Joe Conason's Journal

Even U.S. war supporters begin to ask: Where are the weapons of mass destruction?

Published June 3, 2003 4:12PM (EDT)

Losing patience, here and in Britain
Impatient as the Bush and Blair governments became with the plodding pace of U.N. inspections last winter, their friends and flacks now insist that if only we will wait, weapons of mass destruction shall surely be discovered in Iraq. But patience is waning even among supporters of the war. Evidence of WMDs is still scarce, while evidence that intelligence was distorted and fabricated is increasingly plentiful.

In Washington, even senior Senate Republicans may be worried that the continuing failure to find weapons of mass destruction will damage American prestige abroad. (They also don't like being lied to, and could be fretting silently about the potential long-term political damage at home.)

The coming investigation by the Senate Intelligence Committee could force a real accounting from Donald Rumsfeld and Colin Powell. Where that would lead is hard to predict, since both Powell and Rumsfeld still proclaim confidence in their earlier predictions. But if it is true, as reported in the Guardian, that Powell told British foreign minister Jack Straw last February of his worries about the quality of intelligence concerning Iraqi WMDs, then the continuing rift between the Pentagon and the State Department might be publicly exposed -- to the great embarrassment of the White House. (It must be added that, despite "transcripts" allegedly circulating in NATO circles, Straw denies any such conversation between him and Powell ever occurred.)

Meanwhile in Britain, Tony Blair is coming under intense pressure to prove that his government's claims about Iraqi weapons programs were not fraudulent -- or at best exaggerated. An editorial in today's Evening Standard voiced the dismay felt by British supporters of the war who suddenly suspect they were misled:

"We were persuaded to support the involvement of British forces not because of Saddam's repressive regime but because we trusted the Prime Minister's conclusions about the nature of the threat posed by weapons of mass destruction.

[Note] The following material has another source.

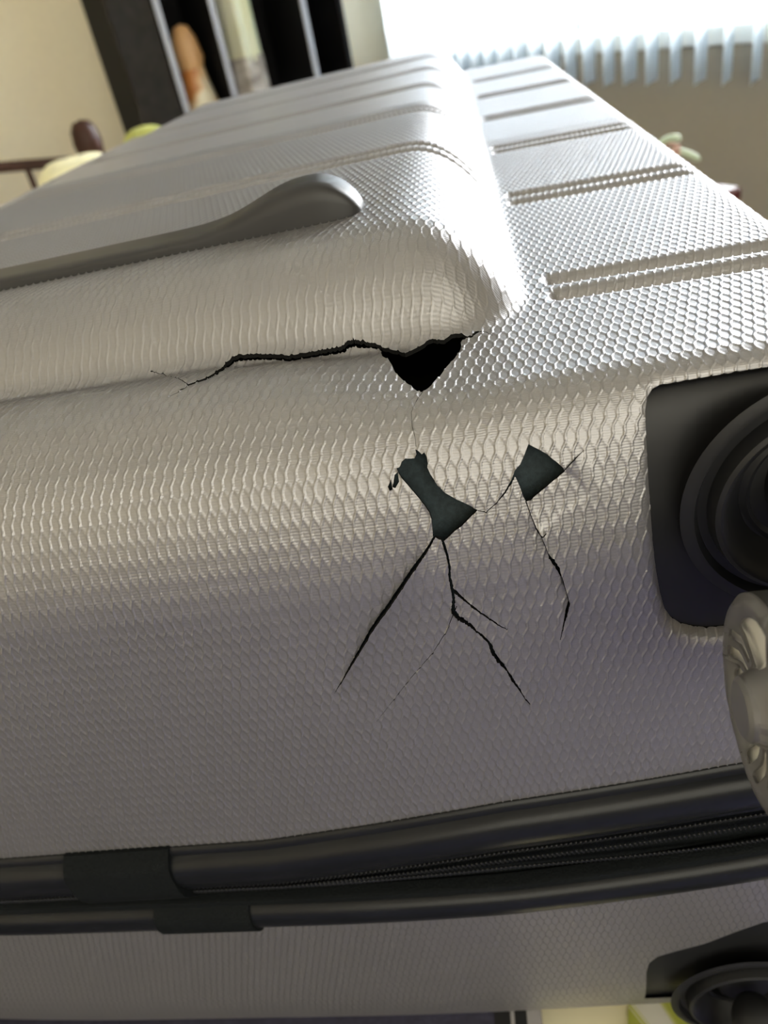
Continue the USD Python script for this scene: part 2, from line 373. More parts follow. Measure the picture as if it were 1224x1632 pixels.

"More than any other prime minister in recent times, Tony Blair relies upon his relationship of trust with the British people ... If he cannot successfully rebut the allegation that he duped his countrymen into going to war, his leadership will be dangerously compromised." Outrage on these shores isn't nearly as great as in Britain yet, perhaps owing to the greater capacity for self-deception of our pundits and politicians. But there are danger signs for Bush, and not only from the reliably skeptical Paul Krugman. Words like "lies" and "lying" are becoming common usage to describe the spin emanating from this White House. (It may even be a good time to be the author of a book with this title.)

Read the most recent column by Mark Bowden, celebrated author of "Black Hawk Down" and a sincere supporter of the war, which must have given Karl Rove heartburn (and my thanks to the Daily Howler for pointing it out). As Bowden unhappily concluded:

"When a president lies or exaggerates in making an argument for war, when he spins the facts to sell his case, he betrays his public trust, and he diminishes the credibility of his office and our country. We are at war. What we lost in this may yet end up being far more important than what we gained."